In the letter, Rapoport wrote:

"Demos" work shows that the designation of public institutions as voter registration agencies can powerfully expand the franchise, when properly implemented. Over the past several years, we and our partners in the NVRA Implementation Project have worked with state authorities to re-establish and expand voter registration opportunities at public assistance agencies, as required by the NVRA. Registration applications received at those agencies has soared. Tens of thousands of individuals have been newly added to voter rolls in North Carolina, Iowa and elsewhere. We would expect the expansion of voter registration opportunities at VA offices and facilities to affect a similar increase in registration among veterans.

For reasons that are difficult to understand, the Department of Veterans Affairs has in recent months acted to restrict voter registration opportunities for veterans. Secretary Peake declined California Secretary of State Debra Bowen's request that the VA be designated as a voter registration agency in her state. The Veteran Health Administration has promulgated a new directive that unreasonably hinders nonpartisan voter registration efforts at VA facilities by groups like the League of Women Voters.

These recent actions do a disservice to the veterans of our armed services, who have been called upon to risk life and limb in the service of our nation. Surely, every effort should be made to assist them in the exercise of the most fundamental right and responsibility of citizenship.
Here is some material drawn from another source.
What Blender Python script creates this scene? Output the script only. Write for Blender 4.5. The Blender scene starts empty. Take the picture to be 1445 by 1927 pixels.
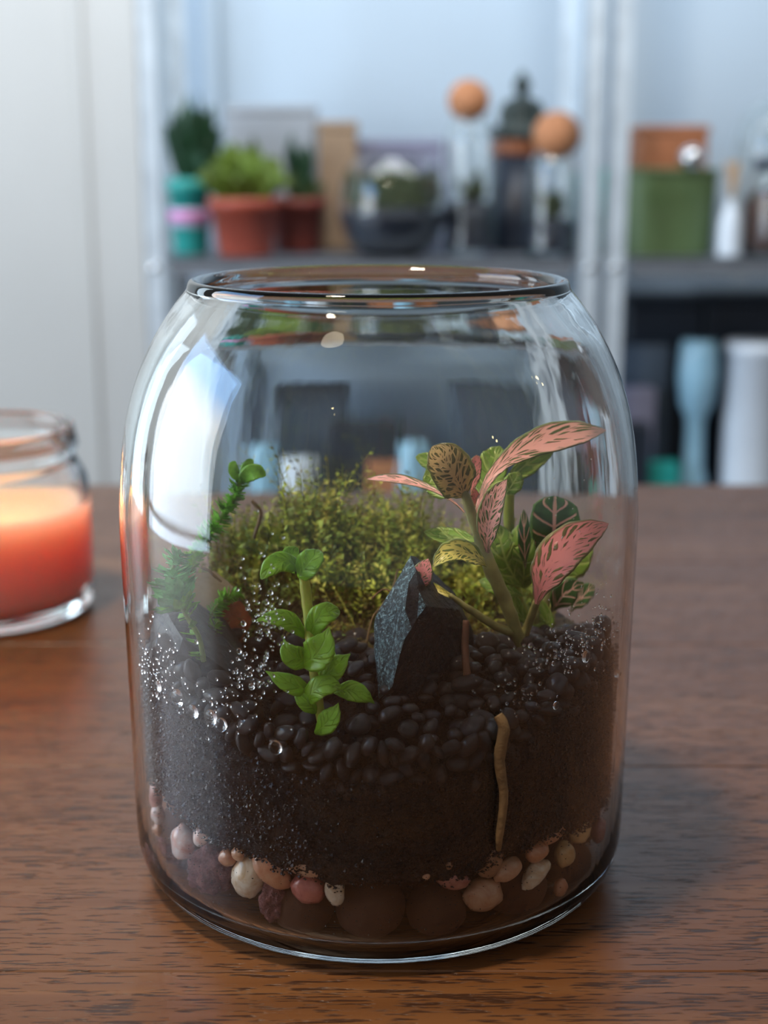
import bpy, bmesh, math, random
import numpy as np
from mathutils import Vector, Matrix, noise
R = random.Random(7)
PI = math.pi
sc = bpy.context.scene
COL = sc.collection

# ------------------------------------------------------------------ camera
F = 2700.0; PITCH = math.radians(13.8); D = 0.433; H = 0.221
cd = bpy.data.cameras.new('camera'); cam = bpy.data.objects.new('camera', cd); COL.objects.link(cam)
cam.location = (0, -D, H); cam.rotation_euler = (PI/2 - PITCH, 0, 0)
cd.sensor_fit = 'VERTICAL'; cd.sensor_height = 36; cd.lens = 36*F/1927; cd.clip_start = .01; cd.clip_end = 50
cd.dof.use_dof = True; cd.dof.focus_distance = .405; cd.dof.aperture_fstop = 8.3
sc.camera = cam
# ------------------------------------------------------------------ world, lights, exposure
w = bpy.data.worlds.new('world'); sc.world = w; w.use_nodes = True
w.node_tree.nodes['Background'].inputs[0].default_value = (.56, .56, .57, 1)
w.node_tree.nodes['Background'].inputs[1].default_value = .38
sc.view_settings.view_transform = 'Standard'; sc.view_settings.look = 'None'
sc.view_settings.exposure = 0.0; sc.view_settings.gamma = 1; sc.view_settings.use_curve_mapping = False
WIN_X = -1.75; WIN_Y = .14; WIN_Z = .46; WIN_W = 1.34; WIN_H = 1.62
la = bpy.data.lights.new('window_daylight', 'AREA'); lo = bpy.data.objects.new('window_daylight', la); COL.objects.link(lo)
la.shape = 'RECTANGLE'; la.size = WIN_H; la.size_y = WIN_W; la.energy = 55; la.color = (1, 1, 1)
lo.location = (WIN_X - .05, WIN_Y, WIN_Z); lo.rotation_euler = (0, -PI/2, 0)
la.use_nodes = True; t_ = la.node_tree; em = t_.nodes['Emission']       # daylight outside: blue sky above a sunlit white facade
ge = t_.nodes.new('ShaderNodeNewGeometry'); sx = t_.nodes.new('ShaderNodeSeparateXYZ'); cr = t_.nodes.new('ShaderNodeValToRGB')
t_.links.new(ge.outputs['Parametric'], sx.inputs[0]); t_.links.new(sx.outputs[0], cr.inputs[0]); 
bk = t_.nodes.new('ShaderNodeTexBrick'); mpn = t_.nodes.new('ShaderNodeMapping'); mxn = t_.nodes.new('ShaderNodeMix'); mxn.data_type = 'RGBA'; mxn.blend_type = 'MULTIPLY'; mrn = t_.nodes.new('ShaderNodeMapRange')
t_.links.new(ge.outputs['Parametric'], mpn.inputs[0]); mpn.inputs['Rotation'].default_value = (0, 0, PI/2); mpn.inputs['Scale'].default_value = (9, 7, 1); t_.links.new(mpn.outputs[0], bk.inputs[0])
bk.inputs['Color1'].default_value = (.92, .95, 1, 1); bk.inputs['Color2'].default_value = (.50, .58, .68, 1); bk.inputs['Mortar'].default_value = (1, 1, 1, 1); bk.inputs['Scale'].default_value = 3; bk.inputs['Mortar Size'].default_value = .07
t_.links.new(sx.outputs[0], mrn.inputs[0]); mrn.inputs[1].default_value = .56; mrn.inputs[2].default_value = .50       # facade windows below the eaves line
t_.links.new(mrn.outputs[0], mxn.inputs[0]); t_.links.new(cr.outputs[0], mxn.inputs[6]); t_.links.new(bk.outputs[0], mxn.inputs[7]); t_.links.new(mxn.outputs[2], em.inputs[0])
for i_, (p_, c_) in enumerate([(0.0, (.55, .70, .90, 1)), (.30, (.90, .96, 1, 1)), (.62, (1, 1, 1, 1)), (.8, (.30, .56, 1, 1))]):
    e_ = cr.color_ramp.elements if i_ < 2 else [*cr.color_ramp.elements, cr.color_ramp.elements.new(p_)]
    e_ = cr.color_ramp.elements[i_]; e_.position = p_; e_.color = c_
lb = bpy.data.lights.new('added_wall_wash', 'AREA'); l2 = bpy.data.objects.new('added_wall_wash', lb); COL.objects.link(l2)
lb.shape = 'RECTANGLE'; lb.size = 1.7; lb.size_y = .25; lb.energy = 13.5; lb.color = (.90, .95, 1.0)      # soft light added to wash the back wall from above
l2.location = (.0, 1.15, .98); l2.rotation_euler = (math.radians(74), 0, 0)
lc = bpy.data.lights.new('second_window_daylight', 'AREA'); l3 = bpy.data.objects.new('second_window_daylight', lc); COL.objects.link(l3)
lc.shape = 'RECTANGLE'; lc.size = 1.5; lc.size_y = .56; lc.energy = 13; lc.color = (.70, .87, 1.0)
l3.location = (WIN_X - .05, 1.42, WIN_Z); l3.rotation_euler = (0, -PI/2, 0)
ld = bpy.data.lights.new('added_top_light', 'AREA'); l4 = bpy.data.objects.new('added_top_light', ld); COL.objects.link(l4)
ld.shape = 'DISK'; ld.size = .20; ld.energy = 17; ld.color = (1.0, .84, .64)  # overhead light added to brighten the plants through the jar mouth
l4.location = (-.42, -.30, 1.62); l4.rotation_euler = (math.radians(10), math.radians(-12), 0)
try:
    sc.cycles.max_bounces = 14; sc.cycles.transmission_bounces = 12; sc.cycles.transparent_max_bounces = 24
    sc.cycles.diffuse_bounces = 4; sc.cycles.glossy_bounces = 4
    sc.cycles.sample_clamp_indirect = 6; sc.cycles.use_denoising = True
except Exception: pass

# ------------------------------------------------------------------ pixel helpers (true depths)
def ray(px, py):
    u = (px-722.5)/F; v = (py-963.5)/F
    return Vector((u, math.cos(PITCH)-v*math.sin(PITCH), -math.sin(PITCH)-v*math.cos(PITCH)))
def at(px, py, Y):
    d = ray(px, py); t = (Y + D)/d.y
    return Vector((0, -D, H)) + d*t
def sz(npx, Y, py=1100): # metres of npx pixels at depth Y
    return npx/F*((Y+D)/ray(722, py).y)
JX = -.0016
def on_cyl(px, py, r):
    d = ray(px, py); o = Vector((-JX, -D, H))
    a = d.x**2+d.y**2; b = 2*(o.x*d.x+o.y*d.y); c = o.x**2+o.y**2-r*r
    k = b*b-4*a*c
    if k < 0: return None
    t = (-b-math.sqrt(k))/(2*a); p = o+d*t; p.x += JX
    return p

# ------------------------------------------------------------------ materials
class NT:
    def __init__(s, name):
        s.m = bpy.data.materials.new(name); s.m.use_nodes = True; s.t = s.m.node_tree; s.t.nodes.clear()
        s.out = s.n('ShaderNodeOutputMaterial')
    def n(s, typ, **kw):
        x = s.t.nodes.new(typ)
        for k, v in kw.items(): setattr(x, k, v)
        return x
    def l(s, a, b): s.t.links.new(a, b)
    def val(s, sock, v):
        if hasattr(v, 'is_linked') or isinstance(v, bpy.types.NodeSocket): s.l(v, sock)
        else: sock.default_value = v
    def math(s, op, a, b=0.0, c=None, clamp=False):
        x = s.n('ShaderNodeMath', operation=op); x.use_clamp = clamp
        s.val(x.inputs[0], a); s.val(x.inputs[1], b)
        if c is not None: s.val(x.inputs[2], c)
        return x.outputs[0]
    def noise(s, scale, vec=None, detail=3, rough=.5, dist=0):
        x = s.n('ShaderNodeTexNoise'); x.inputs['Scale'].default_value = scale; x.inputs['Detail'].default_value = detail
        x.inputs['Roughness'].default_value = rough; x.inputs['Distortion'].default_value = dist
        if vec is not None: s.l(vec, x.inputs['Vector'])
        return x.outputs['Fac']
    def ramp(s, fac, stops):
        x = s.n('ShaderNodeValToRGB'); s.l(fac, x.inputs[0]); e = x.color_ramp.elements
        while len(e) < len(stops): e.new(.5)
        for i, (p, c) in enumerate(stops):
            e[i].position = p; e[i].color = (*c, 1) if len(c) == 3 else c
        return x.outputs[0]
    def mix(s, fac, a, b):
        x = s.n('ShaderNodeMix', data_type='RGBA')
        s.val(x.inputs[0], fac)
        for i, v in ((6, a), (7, b)):
            if isinstance(v, bpy.types.NodeSocket): s.l(v, x.inputs[i])
            else: x.inputs[i].default_value = (*v[:3], 1)
        return x.outputs[2]
    def coord(s, kind='Object', scale=None):
        c = s.n('ShaderNodeTexCoord').outputs[kind]
        if scale:
            m = s.n('ShaderNodeMapping'); s.l(c, m.inputs[0]); m.inputs['Scale'].default_value = scale; c = m.outputs[0]
        return c
    def bump(s, h, dist=.001, strength=1):
        b = s.n('ShaderNodeBump'); s.l(h, b.inputs['Height']); b.inputs['Distance'].default_value = dist; b.inputs['Strength'].default_value = strength
        return b.outputs[0]
    def pbsdf(s, color, rough=.5, normal=None, **kw):
        p = s.n('ShaderNodeBsdfPrincipled')
        if isinstance(color, bpy.types.NodeSocket): s.l(color, p.inputs['Base Color'])
        else: p.inputs['Base Color'].default_value = (*color[:3], 1)
        s.val(p.inputs['Roughness'], rough)
        if normal is not None: s.l(normal, p.inputs['Normal'])
        for k, v in kw.items():
            k = k.replace('_', ' ')
            if isinstance(v, tuple) and len(v) == 3 and k != 'Subsurface Radius': v = (*v, 1)
            p.inputs[k].default_value = v
        s.l(p.outputs[0], s.out.inputs[0]); return p

def plain(name, color, rough=.5, var=.15, scale=40, bump=0, kind='Object', **kw):
    n = NT(name); c = n.coord(kind); f = n.noise(scale, c, 4)
    d = tuple(x*(1-var) for x in color); b = tuple(min(1, x*(1+var)) for x in color)
    nm = n.bump(n.noise(scale*3, c, 5), bump) if bump else None
    n.pbsdf(n.ramp(f, [(.3, d), (.7, b)]), rough, nm, **kw); return n.m

def glass(name, ripple=0.0):
    n = NT(name); gs = n.n('ShaderNodeBsdfGlass'); gs.inputs['IOR'].default_value = 1.45; gs.inputs['Roughness'].default_value = 0; gs.inputs[0].default_value = (.992, 1, .996, 1)
    if ripple: n.l(n.bump(n.noise(1.0, n.coord('Object', (60, 60, 14)), 3), ripple), gs.inputs['Normal'])
    n.l(gs.outputs[0], n.out.inputs[0]); return n.m

def wood_mat():
    n = NT('walnut_wood'); oi = n.n('ShaderNodeObjectInfo'); c = n.n('ShaderNodeTexCoord').outputs['Object']
    off = n.n('ShaderNodeVectorMath', operation='MULTIPLY_ADD'); cmb = n.n('ShaderNodeCombineXYZ')
    for i in range(3): n.l(oi.outputs['Random'], cmb.inputs[i])
    n.l(cmb.outputs[0], off.inputs[0]); off.inputs[1].default_value = (9, 9, 9); n.l(c, off.inputs[2])
    def mp(s):
        m = n.n('ShaderNodeMapping'); n.l(off.outputs[0], m.inputs[0]); m.inputs['Scale'].default_value = s; return m.outputs[0]
    g1 = n.noise(1, mp((3, 42, 8)), 4, .55, .6)
    g2 = n.noise(1, mp((9, 210, 9)), 4, .6, .2)
    pores = n.noise(1, mp((95, 1100, 50)), 2, .5, .1)
    clump = n.noise(1, mp((7, 55, 9)), 3, .5, .5)
    base = n.ramp(g1, [(.28, (.125, .044, .012)), (.5, (.19, .070, .020)), (.72, (.27, .112, .034))])
    base = n.mix(n.math('MULTIPLY', g2, .5), base, (.125, .048, .016))
    tone = n.math('MULTIPLY_ADD', oi.outputs['Random'], .28, .0)
    base = n.mix(tone, base, (.16, .065, .032))
    pm = n.ramp(n.math('ADD', pores, n.math('MULTIPLY', clump, .28)), [(.70, (0, 0, 0)), (.765, (1, 1, 1))])
    colr = n.mix(n.math('MULTIPLY', pm, .82), base, (.03, .012, .007))
    h = n.math('SUBTRACT', n.math('MULTIPLY', g2, .3), n.math('MULTIPLY', pm, .8))
    n.pbsdf(colr, n.math('MULTIPLY_ADD', g2, .2, .24), n.bump(h, .0002), Specular_IOR_Level=.45); return n.m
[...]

The Department of Veterans Affairs should readily accede to designation as a voter registration agency, as authorized under federal law, and welcome nonpartisan initiatives to register veterans at its facilities. S. 3308 would accomplish both.

Also, on July 27 at the National Association of Secretaries of State (NASS) conference in Grand Rapids, Michigan, a resolution was passed urging Congress to designate the VA as a registration agency under the NVRA and to ensure election officials have access to facilities to provide assistance. In most states, secretaries of state are the chief election officials and have authority for enforcing election law.

Rapoport, who is also a former Secretary of the State of Connecticut, applauded the NASS resolution, and said that "This sends a clear message to Congress that the officials responsible for elections in their states want to make sure that the system works so that veterans, and all voters, get the opportunities to register that they deserve."

"Our veterans deserve no less," he said, "and Congress, and the White House, would serve them well by passing this bill into law quickly."

Demos is also leading a national campaign to encourage voter registration services at VA sites, in partnership with Common Cause, the League of Women Voters and the American Association of People with Disabilities.